The dense jungles of eastern Congo remain home to numerous rebel organizations, which have complex histories and agendas. Responsible for perpetrating mass atrocities against civilians, including massacres, rapes, and abductions, three rebel groups stand out as having caused the greatest destruction and suffering in recent years. These are the FDLR, CNDP, and LRA. At times, each organization has received government support from different countries in the region, and many of the rebels have profited generously from the continued exploitation of the DRC’s abundant natural resources. All prey on the civilian population.

Spread thinly across northeastern Congo, the largest UN peacekeeping force in the world (MONUC) is largely unable to halt attacks. The Congolese Armed Forces, themselves responsible for committing widespread atrocities in 2009, is increasingly an impediment to achieving peace and security in the region.

What follows are background summaries for the FDLR, CNDP, and LRA. We hope they will help extend an understanding of what can appear to be, at first glance, a hopelessly complicated situation. Please follow the links to learn more.

__________________________________________________________________________________

Democratic Liberation Forces of Rwanda (FDLR): Comprised of approximately 7,000 combatants, the FDLR is a rebel group that operates out of North and South Kivu Provinces of eastern Congo, where it has committed widespread atrocities against civilians, including massacres and extreme sexual violence, and conducted extensive illegal exploitation of natural resources. The International Crisis Group (ICG) identified the FDLR as being one of two rebel groups — among the dozens based in eastern Congo in early 2009 — that possesses the highest military capabilities and causes the most civilian suffering in the region. (The ICG identified the other as the CNDP, which has largely since disintegrated.) Although members of the FDLR are often identified as perpetrators of the 1994 genocide in Rwanda, the majority of FDLR rebels are post-genocide recruits drawn from refugee camps in eastern Congo. The FDLR is commanded in part by ex-officers and civilians who took leadership roles in the Rwandan genocide and is supported by a network of expatriates who share the group’s ideology.
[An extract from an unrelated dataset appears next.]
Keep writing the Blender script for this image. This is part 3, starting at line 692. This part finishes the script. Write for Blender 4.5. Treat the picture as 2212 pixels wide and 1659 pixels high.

Although the FDLR did not emerge until 2000, its history begins six years earlier in the aftermath of the Rwandan genocide when one million mostly Hutu refugees fled across the Congolese border and settled into refugee camps. Using these camps to regroup, perpetrators of the genocide terrorized local populations and launched incursions into Rwanda. From this group emerged a succession of Rwandan Hutu organizations that — under different names — kept pursuing the goal of sparking an insurgency inside of Rwanda. In the early 2000s, the FDLR conducted cross-border raids into northwestern and southern Rwanda. Even after the second Congo War officially ended in 2003, the Rwandan government consistently threatened to send its army into the Congo to forcibly disarm the FDLR.

As with most developments in eastern Congo, the FDLR’s behavior related intimately to the region’s wider political and economic dynamics. The Congolese government supported FDLR activities as a means to limit Rwandan influence in the east. Rwanda authorities, meanwhile, aided the FLDR’s primary rebel enemy, the CNDP. As Congo and Rwanda manipulated the rebel groups in pursuit of their competing interests, the Congolese civilian population suffered greatly.

After aborted peace agreements and fresh clashes in 2007 and 2008, increased international pressure finally compelled the DRC and Rwanda to address the deteriorating situation together. On January 20, 2009, the Rwandan army entered eastern Congo as part of a UN-backed Rwandan-Congolese joint operation against the FDLR. Undoubtedly signifying an improvement in the political relationship between the two nations, the operation itself was a humanitarian disaster. It provoked revenge killings and rapes and drove more than 900,000 people from their homes. Just one month after the campaign ended, the FDLR was back to its former capacity.